Marrying your Cousin
Stanley Kurtz of National Review Online recently offered a fascinating anthropological examination of marriage and kinship ties. It's hard to overestimate the importance of kinship ties for most of the world.
The anthropological study of kinship is famously abstruse, even for many anthropologists. The terminology can be eye-glazing, and as I've been arguing, it's tough for modern Americans to believe that the problem of who-marries-whom can actually make much social difference. Suffice it to say that generations of anthropologists who actually travel to non-Western societies keep coming back impressed by how important the question of kinship is.
It seems that marrying one's close cousin has been a common and expected practice in much of the world, and for good reason, and with great impact.
Kurtz says:
In the late nineteenth century, British anthropologist Sir Edward Tylor developed the founding insight of the modern study of kinship. Tylor cited exogamy, or "marrying out," as the key to human social progress. In Tylor's scenario, early human groups, in danger of killing each other off through inveterate competition, discovered intermarriage as the path to social peace. Women who were related to one clan as sisters and to another clan as wives tended to discourage feuds between otherwise competing groups.
The incest taboo (forbidding marriage between brothers and sisters), it seems, serves the sociological function of forcing families to create alliances by intermarriage with other families.
Kurtz explains that two forms of cousin-marriage are prevalent in pre-modern patriarchal societies:
- cross-cousin marriage or exogamy (when a man a man marries his mother's brother's daughter) and
- parallel-cousin marriage or endogamy (when a man marries his father's brother's daughter)
Only cross-cousin marriage tends to extend kinship ties outward in an ever expanding network of relationships. Parallel-cousin marriage creates what Kurtz calls a "self-sealing society." The strength of parallel-cousin marriage's lies in its ability to create social cohesion and preserve cultural identity (although it tends to create conflict with outsiders).
There are, of course, a lot more marriage options for people in urban, mobile societies. Kurtz notes that many U.S. states outlawed marriage even between cousins, giving further impetus to the "melting pot" phenomenon in this country. Immigrant communities that still practice cousin marriage tend not to assimilate into host countries that allow it.
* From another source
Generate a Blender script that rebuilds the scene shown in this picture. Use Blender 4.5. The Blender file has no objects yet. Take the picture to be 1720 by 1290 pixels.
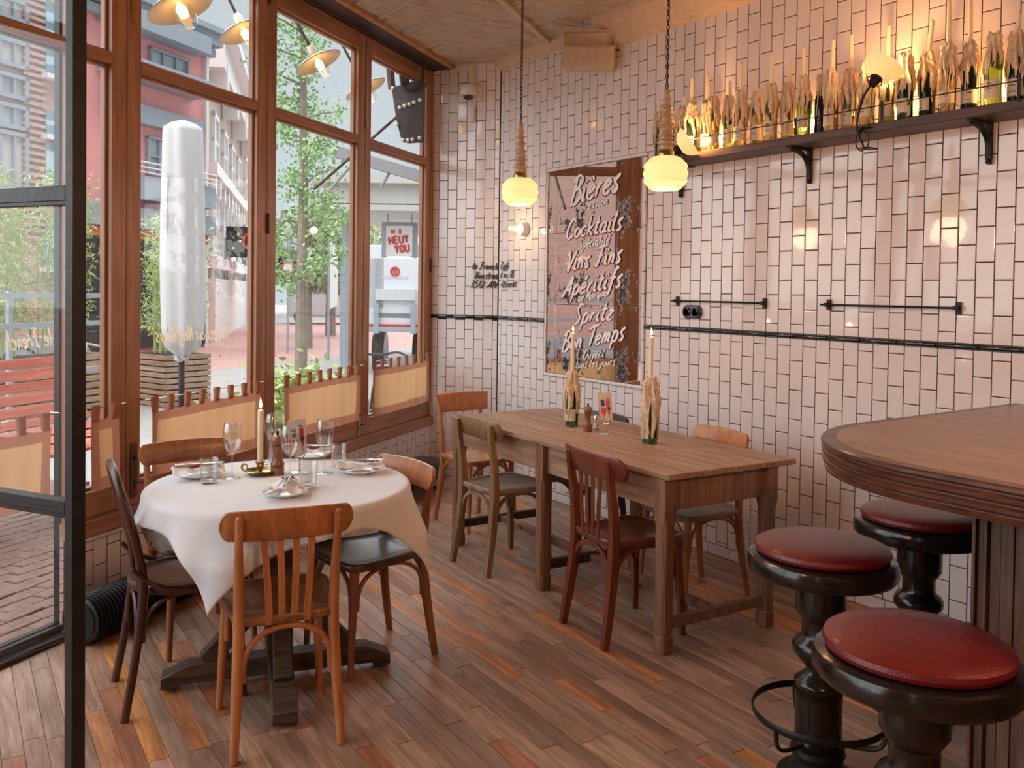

It's not immigration law, however, that most interests Kurtz about the practice of cousin-marriage. Of the two forms of cousin marriage, cross-cousin marriage is by far the most prevalent in the world. There is one area of the world, however, in which parallel-cousin marriage has at least a 1300 year history. And that is the real topic of Kurtz's series of essays.
That area, Kurtz says, is the "one great exception to the anthropological maxim that human advancement and peace require a certain minimal level of exogamy" that proves the rule. That society, he says, "has found a way to turn a uniquely intense form of in-marriage to its advantage (if advantage is defined strictly in terms of cultural survival, rather than adaptive change). Unfortunately, from the perspective of the rest of the world, the cultural stasis and isolation" that have resulted are now significant problems.
Read Marriage and the Terror War. I don't know if Kurtz is right in his major argument, but he got my attention.
(I've also been reading Guns, Germs and Steel, which is - among other things - a "one over the world" overview of history from an anthropological perspective).